ABSTRACT

In many ways this chapter was born some years ago in two separate research projects. In one school a 15-year-old pupil was being interviewed about games in the physical education (PE) curriculum, in the course of which he declared a preference for rugby rather than football. When prompted he reasoned that it took place on the lower pitch and was, therefore, less windy and cold; in fact he hated all PE including the ethos and smell of the changing room and the intimidation provided by those who were good at it. Further pupil interviews provided entry into what is effectively another world in which pupils exercise their own, often complex, sets of interpretations about PE which have relevance within their own frame of reference and which may or may not be available to the teacher. Whilst pupils’ attitudes towards, and opinions about, PE and related contexts has received fairly wide attention, there has been much less emphasis on the pattern of constructions underpinning pupils’ interpretations of PE even though an appreciation of the pupils’ world has great significance for those who structure the context in which it takes place.

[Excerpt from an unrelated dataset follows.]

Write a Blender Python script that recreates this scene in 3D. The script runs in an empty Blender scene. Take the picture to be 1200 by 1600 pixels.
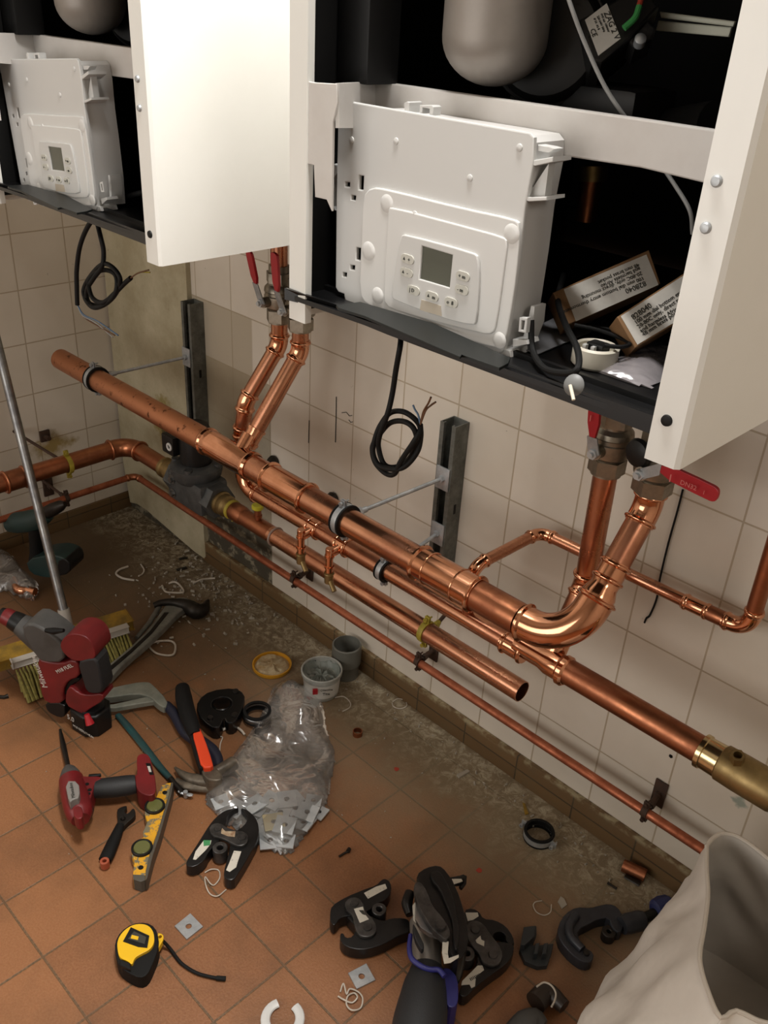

In another school a group of adolescent girls were expressing their wish for greater equality of opportunity within the PE curriculum, including access to the so called boys’ games. In fact they did not wish to participate in most of these activities and it proved to be more than a simple issue of equality, of having other activities available to them. It was more a matter of having the opportunity to say ‘no’, of being able to exercise some power which, in spite of the emphasis on individualism in the curriculum, is something which has received relatively little attention among the profession.